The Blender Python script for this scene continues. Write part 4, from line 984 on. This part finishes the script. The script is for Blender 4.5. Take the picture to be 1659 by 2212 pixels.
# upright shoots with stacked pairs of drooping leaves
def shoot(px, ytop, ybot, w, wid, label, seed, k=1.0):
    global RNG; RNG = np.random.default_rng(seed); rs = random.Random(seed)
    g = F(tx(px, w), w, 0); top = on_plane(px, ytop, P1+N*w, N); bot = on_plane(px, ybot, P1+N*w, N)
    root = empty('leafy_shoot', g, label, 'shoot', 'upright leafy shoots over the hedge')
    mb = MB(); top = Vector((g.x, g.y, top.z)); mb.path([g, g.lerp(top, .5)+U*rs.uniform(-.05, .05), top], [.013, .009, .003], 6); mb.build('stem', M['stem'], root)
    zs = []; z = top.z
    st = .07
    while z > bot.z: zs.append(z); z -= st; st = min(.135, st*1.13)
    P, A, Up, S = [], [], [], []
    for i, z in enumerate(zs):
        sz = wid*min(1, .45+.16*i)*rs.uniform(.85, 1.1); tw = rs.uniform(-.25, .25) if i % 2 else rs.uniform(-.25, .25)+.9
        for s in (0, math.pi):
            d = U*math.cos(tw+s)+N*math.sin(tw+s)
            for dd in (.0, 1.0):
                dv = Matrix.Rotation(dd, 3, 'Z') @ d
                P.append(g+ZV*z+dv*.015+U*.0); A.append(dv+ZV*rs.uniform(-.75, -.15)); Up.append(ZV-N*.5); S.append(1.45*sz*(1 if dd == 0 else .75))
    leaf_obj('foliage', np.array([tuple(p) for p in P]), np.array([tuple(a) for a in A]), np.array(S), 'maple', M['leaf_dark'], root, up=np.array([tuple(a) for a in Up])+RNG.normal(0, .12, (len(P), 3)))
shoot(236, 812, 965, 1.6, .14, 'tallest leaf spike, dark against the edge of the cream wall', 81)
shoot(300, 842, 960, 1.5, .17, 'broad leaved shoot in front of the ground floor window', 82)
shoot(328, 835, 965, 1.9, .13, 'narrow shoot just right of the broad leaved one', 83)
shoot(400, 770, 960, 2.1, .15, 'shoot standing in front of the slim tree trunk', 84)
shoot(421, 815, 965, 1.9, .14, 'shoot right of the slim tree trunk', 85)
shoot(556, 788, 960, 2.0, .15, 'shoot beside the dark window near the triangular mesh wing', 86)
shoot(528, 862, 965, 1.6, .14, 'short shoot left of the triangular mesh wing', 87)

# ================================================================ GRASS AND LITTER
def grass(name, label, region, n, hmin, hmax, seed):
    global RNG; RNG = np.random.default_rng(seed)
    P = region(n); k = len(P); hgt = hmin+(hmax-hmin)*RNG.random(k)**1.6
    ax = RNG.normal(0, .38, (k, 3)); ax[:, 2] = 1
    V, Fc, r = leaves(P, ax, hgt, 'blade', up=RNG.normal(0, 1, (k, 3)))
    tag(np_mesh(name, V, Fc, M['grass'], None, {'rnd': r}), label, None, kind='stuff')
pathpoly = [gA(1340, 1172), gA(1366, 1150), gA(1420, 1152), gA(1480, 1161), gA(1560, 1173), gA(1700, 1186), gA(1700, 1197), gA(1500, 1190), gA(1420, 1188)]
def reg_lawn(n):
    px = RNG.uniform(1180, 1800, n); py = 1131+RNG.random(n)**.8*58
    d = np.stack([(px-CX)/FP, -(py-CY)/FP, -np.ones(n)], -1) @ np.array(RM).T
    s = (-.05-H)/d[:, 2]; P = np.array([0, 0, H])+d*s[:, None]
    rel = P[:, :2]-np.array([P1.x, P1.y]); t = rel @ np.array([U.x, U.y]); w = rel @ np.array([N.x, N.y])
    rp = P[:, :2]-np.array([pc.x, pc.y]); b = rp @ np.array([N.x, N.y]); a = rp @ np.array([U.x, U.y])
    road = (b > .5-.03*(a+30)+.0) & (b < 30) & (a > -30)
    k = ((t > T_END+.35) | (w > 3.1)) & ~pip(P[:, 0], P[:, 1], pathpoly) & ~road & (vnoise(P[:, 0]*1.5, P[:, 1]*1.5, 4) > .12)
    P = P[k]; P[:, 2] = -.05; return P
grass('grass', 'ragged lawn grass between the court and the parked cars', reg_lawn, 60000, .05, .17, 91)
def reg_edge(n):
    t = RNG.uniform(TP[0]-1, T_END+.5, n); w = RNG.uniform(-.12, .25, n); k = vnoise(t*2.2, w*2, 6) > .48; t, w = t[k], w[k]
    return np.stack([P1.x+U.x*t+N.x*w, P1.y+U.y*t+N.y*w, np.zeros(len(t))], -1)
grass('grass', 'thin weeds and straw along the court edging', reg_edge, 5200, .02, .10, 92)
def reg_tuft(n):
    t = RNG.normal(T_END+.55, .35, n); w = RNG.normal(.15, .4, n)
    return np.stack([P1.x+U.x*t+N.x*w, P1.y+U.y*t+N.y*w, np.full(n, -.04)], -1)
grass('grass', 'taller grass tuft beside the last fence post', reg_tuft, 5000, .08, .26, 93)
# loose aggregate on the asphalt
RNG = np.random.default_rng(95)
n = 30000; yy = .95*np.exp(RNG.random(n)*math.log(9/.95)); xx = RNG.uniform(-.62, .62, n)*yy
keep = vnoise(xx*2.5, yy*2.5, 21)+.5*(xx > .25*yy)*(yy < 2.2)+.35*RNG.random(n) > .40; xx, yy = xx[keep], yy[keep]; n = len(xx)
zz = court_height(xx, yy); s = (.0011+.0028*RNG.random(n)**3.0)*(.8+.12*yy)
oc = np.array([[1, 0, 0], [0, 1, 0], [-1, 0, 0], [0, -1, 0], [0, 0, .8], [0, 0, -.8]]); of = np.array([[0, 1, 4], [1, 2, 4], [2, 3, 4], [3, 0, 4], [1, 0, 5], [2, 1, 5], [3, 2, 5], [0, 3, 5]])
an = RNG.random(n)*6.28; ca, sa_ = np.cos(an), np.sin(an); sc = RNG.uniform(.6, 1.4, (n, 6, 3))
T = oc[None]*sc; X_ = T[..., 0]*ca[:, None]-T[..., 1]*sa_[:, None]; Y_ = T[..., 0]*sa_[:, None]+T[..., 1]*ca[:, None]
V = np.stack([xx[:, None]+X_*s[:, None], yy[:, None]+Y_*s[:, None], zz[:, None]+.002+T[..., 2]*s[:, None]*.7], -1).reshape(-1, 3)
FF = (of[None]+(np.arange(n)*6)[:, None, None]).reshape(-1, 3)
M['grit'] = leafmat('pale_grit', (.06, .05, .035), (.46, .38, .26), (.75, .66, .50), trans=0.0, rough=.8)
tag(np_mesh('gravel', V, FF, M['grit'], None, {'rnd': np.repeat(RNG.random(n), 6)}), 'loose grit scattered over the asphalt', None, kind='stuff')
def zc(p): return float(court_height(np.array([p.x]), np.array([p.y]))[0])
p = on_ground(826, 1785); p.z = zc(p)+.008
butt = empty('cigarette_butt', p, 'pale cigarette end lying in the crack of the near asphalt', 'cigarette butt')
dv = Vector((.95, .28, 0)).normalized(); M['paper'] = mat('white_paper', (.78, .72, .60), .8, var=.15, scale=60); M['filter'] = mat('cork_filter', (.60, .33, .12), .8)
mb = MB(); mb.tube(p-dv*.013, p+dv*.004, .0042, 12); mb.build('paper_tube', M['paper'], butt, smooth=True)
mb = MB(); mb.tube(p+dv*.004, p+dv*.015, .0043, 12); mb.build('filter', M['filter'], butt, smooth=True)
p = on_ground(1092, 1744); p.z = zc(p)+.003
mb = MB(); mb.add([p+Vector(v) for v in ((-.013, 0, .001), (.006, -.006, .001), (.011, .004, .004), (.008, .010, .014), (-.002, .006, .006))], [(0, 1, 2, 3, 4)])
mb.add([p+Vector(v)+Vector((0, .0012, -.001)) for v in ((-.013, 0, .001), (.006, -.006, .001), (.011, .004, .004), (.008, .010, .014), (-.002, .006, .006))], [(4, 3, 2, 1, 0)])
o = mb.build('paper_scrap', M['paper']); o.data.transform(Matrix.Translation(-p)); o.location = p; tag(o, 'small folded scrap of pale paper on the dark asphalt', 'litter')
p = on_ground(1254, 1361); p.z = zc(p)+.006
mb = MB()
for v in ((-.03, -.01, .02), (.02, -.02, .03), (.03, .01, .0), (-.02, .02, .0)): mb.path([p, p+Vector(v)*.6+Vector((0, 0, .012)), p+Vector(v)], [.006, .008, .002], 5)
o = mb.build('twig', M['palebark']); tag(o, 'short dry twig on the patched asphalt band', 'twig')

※

_Work to do_. Quote exactly the lines running from the start of the listing above through the line where "shoot(528, 862, 965, 1.6, .14, 'short" is found, and output no other lines.

_Answer to the exercise_.
The Blender Python script for this scene continues. Write part 4, from line 984 on. This part finishes the script. The script is for Blender 4.5. Take the picture to be 1659 by 2212 pixels.
# upright shoots with stacked pairs of drooping leaves
def shoot(px, ytop, ybot, w, wid, label, seed, k=1.0):
    global RNG; RNG = np.random.default_rng(seed); rs = random.Random(seed)
    g = F(tx(px, w), w, 0); top = on_plane(px, ytop, P1+N*w, N); bot = on_plane(px, ybot, P1+N*w, N)
    root = empty('leafy_shoot', g, label, 'shoot', 'upright leafy shoots over the hedge')
    mb = MB(); top = Vector((g.x, g.y, top.z)); mb.path([g, g.lerp(top, .5)+U*rs.uniform(-.05, .05), top], [.013, .009, .003], 6); mb.build('stem', M['stem'], root)
    zs = []; z = top.z
    st = .07
    while z > bot.z: zs.append(z); z -= st; st = min(.135, st*1.13)
    P, A, Up, S = [], [], [], []
    for i, z in enumerate(zs):
        sz = wid*min(1, .45+.16*i)*rs.uniform(.85, 1.1); tw = rs.uniform(-.25, .25) if i % 2 else rs.uniform(-.25, .25)+.9
        for s in (0, math.pi):
            d = U*math.cos(tw+s)+N*math.sin(tw+s)
            for dd in (.0, 1.0):
                dv = Matrix.Rotation(dd, 3, 'Z') @ d
                P.append(g+ZV*z+dv*.015+U*.0); A.append(dv+ZV*rs.uniform(-.75, -.15)); Up.append(ZV-N*.5); S.append(1.45*sz*(1 if dd == 0 else .75))
    leaf_obj('foliage', np.array([tuple(p) for p in P]), np.array([tuple(a) for a in A]), np.array(S), 'maple', M['leaf_dark'], root, up=np.array([tuple(a) for a in Up])+RNG.normal(0, .12, (len(P), 3)))
shoot(236, 812, 965, 1.6, .14, 'tallest leaf spike, dark against the edge of the cream wall', 81)
shoot(300, 842, 960, 1.5, .17, 'broad leaved shoot in front of the ground floor window', 82)
shoot(328, 835, 965, 1.9, .13, 'narrow shoot just right of the broad leaved one', 83)
shoot(400, 770, 960, 2.1, .15, 'shoot standing in front of the slim tree trunk', 84)
shoot(421, 815, 965, 1.9, .14, 'shoot right of the slim tree trunk', 85)
shoot(556, 788, 960, 2.0, .15, 'shoot beside the dark window near the triangular mesh wing', 86)
shoot(528, 862, 965, 1.6, .14, 'short shoot left of the triangular mesh wing', 87)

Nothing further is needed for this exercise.